Beth Reisman, on the other hand, is a find. Her Losing My Religion (2006) and Isle (2007) evince an artist still in formation—and well worth watching. In the paintings, masses of small, topographical shapes coalesce into lumpy, anonymous personages. Drifting upon shadows or, perhaps, flying carpets, they navigate across dense, uninflected fields of color—weird and intense variations on blue and pink. Surrealistic without yielding to trite sentiment, Ms. Reisman channels Clyfford Still’s jagged forms, as well as a skewed Pop sensibility: The dry absurdism of Yellow Submarine is evident. Her oddball art will get better the odder it (or she) gets, and at this juncture, there’s no reason to worry that it won’t.

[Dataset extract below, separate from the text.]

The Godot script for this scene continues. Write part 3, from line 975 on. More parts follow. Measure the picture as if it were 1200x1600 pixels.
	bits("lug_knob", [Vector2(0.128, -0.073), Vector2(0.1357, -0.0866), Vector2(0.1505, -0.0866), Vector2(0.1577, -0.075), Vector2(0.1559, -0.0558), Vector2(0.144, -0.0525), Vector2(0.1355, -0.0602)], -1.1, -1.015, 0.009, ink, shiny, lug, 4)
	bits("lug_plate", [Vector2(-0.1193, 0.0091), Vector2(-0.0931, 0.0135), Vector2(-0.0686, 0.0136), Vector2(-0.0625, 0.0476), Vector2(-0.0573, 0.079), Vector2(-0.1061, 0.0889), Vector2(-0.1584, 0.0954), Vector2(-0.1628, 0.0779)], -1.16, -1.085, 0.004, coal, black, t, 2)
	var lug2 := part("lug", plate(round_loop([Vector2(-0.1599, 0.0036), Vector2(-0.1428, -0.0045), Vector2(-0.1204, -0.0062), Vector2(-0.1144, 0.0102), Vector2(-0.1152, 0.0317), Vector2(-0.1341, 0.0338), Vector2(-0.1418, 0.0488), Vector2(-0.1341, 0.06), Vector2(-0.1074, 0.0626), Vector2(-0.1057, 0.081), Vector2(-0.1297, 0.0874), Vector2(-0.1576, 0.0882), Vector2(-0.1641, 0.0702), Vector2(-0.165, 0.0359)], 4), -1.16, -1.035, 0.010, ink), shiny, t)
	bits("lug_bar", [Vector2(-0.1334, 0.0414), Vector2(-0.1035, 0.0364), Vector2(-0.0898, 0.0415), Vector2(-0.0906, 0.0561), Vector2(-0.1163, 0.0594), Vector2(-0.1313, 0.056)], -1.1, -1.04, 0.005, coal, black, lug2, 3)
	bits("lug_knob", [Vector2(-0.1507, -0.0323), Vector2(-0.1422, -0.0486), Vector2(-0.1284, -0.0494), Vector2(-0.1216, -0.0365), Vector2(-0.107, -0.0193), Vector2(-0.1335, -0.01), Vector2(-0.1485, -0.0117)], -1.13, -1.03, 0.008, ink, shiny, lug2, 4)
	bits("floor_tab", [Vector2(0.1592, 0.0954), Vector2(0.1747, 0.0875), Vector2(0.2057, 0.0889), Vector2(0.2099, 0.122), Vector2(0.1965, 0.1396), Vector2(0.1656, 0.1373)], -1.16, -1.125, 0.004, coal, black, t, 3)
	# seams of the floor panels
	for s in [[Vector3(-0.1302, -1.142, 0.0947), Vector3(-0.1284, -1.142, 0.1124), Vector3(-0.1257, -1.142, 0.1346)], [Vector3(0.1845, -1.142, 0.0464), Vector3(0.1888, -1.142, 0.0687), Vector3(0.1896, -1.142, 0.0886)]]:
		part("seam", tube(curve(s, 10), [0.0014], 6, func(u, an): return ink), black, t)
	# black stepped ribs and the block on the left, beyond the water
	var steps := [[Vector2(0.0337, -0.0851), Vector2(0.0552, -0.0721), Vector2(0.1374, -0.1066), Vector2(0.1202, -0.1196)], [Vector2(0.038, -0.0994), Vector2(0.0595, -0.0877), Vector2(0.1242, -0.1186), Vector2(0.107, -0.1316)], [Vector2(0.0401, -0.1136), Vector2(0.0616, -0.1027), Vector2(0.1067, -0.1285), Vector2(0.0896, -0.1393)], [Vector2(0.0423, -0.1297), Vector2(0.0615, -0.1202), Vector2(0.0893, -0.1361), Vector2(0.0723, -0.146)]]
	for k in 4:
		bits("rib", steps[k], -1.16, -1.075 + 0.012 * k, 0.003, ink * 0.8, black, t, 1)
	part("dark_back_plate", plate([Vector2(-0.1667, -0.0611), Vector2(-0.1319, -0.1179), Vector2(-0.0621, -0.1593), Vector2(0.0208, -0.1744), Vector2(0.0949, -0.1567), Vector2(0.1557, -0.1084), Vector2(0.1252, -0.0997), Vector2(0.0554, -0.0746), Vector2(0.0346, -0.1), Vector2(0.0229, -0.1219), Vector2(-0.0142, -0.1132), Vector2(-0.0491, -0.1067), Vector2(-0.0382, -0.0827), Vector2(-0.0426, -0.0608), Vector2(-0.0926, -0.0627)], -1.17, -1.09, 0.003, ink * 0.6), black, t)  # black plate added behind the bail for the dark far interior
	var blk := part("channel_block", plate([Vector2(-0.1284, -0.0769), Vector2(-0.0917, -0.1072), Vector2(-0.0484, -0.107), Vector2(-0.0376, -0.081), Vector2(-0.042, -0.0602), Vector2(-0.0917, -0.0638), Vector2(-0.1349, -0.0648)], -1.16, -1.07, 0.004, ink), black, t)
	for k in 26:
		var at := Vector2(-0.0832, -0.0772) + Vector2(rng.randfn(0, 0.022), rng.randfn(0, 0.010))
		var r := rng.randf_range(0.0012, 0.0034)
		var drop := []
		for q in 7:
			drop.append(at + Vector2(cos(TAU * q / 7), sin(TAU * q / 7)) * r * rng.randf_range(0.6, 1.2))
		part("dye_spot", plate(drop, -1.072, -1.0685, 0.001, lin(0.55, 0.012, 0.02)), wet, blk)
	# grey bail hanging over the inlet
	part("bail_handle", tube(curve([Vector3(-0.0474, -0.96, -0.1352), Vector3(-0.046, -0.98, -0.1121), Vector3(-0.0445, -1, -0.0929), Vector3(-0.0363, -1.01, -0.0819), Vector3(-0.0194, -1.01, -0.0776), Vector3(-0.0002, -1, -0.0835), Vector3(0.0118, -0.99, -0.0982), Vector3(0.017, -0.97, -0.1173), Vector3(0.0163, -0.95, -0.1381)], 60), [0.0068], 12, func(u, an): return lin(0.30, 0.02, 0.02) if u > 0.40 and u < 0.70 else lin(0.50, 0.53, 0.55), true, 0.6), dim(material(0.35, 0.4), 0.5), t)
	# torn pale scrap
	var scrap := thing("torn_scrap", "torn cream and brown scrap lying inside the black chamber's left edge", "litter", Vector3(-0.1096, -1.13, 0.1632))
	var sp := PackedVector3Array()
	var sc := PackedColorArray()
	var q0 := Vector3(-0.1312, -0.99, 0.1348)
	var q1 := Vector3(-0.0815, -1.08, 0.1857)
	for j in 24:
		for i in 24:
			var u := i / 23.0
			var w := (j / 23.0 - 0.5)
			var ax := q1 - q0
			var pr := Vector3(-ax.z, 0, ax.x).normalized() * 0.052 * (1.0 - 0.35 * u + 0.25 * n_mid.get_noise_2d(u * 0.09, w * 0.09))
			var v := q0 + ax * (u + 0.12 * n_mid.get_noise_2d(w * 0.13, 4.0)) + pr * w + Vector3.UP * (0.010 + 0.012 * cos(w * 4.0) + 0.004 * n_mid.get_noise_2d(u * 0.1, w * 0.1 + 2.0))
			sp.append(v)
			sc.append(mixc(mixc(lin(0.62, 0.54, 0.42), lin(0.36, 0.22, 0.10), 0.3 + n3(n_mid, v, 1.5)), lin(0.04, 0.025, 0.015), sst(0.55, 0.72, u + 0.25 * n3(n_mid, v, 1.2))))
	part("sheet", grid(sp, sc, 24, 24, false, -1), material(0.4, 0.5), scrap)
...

Taking Shape comes at an opportune time. The exhibition provides an inadvertent—or at least partial—response to What is Painting?, MoMA’s muddled attempt to define the art form and explore its place in contemporary culture. There are no big statements at Lennon, Weinberg, thank the Lord, only artists working within the constraints of their medium and finding within them great flexibility of purpose and potential. Refusing to throw in the towel, they dig deep, with quiet determination. Making art is a challenging but intrinsically optimistic pursuit—a truth Taking Shape emphasizes unassumingly but eloquently.
Taking Shape is at Lennon, Weinberg, Inc., 514 West 25th Street, until Sept. 15.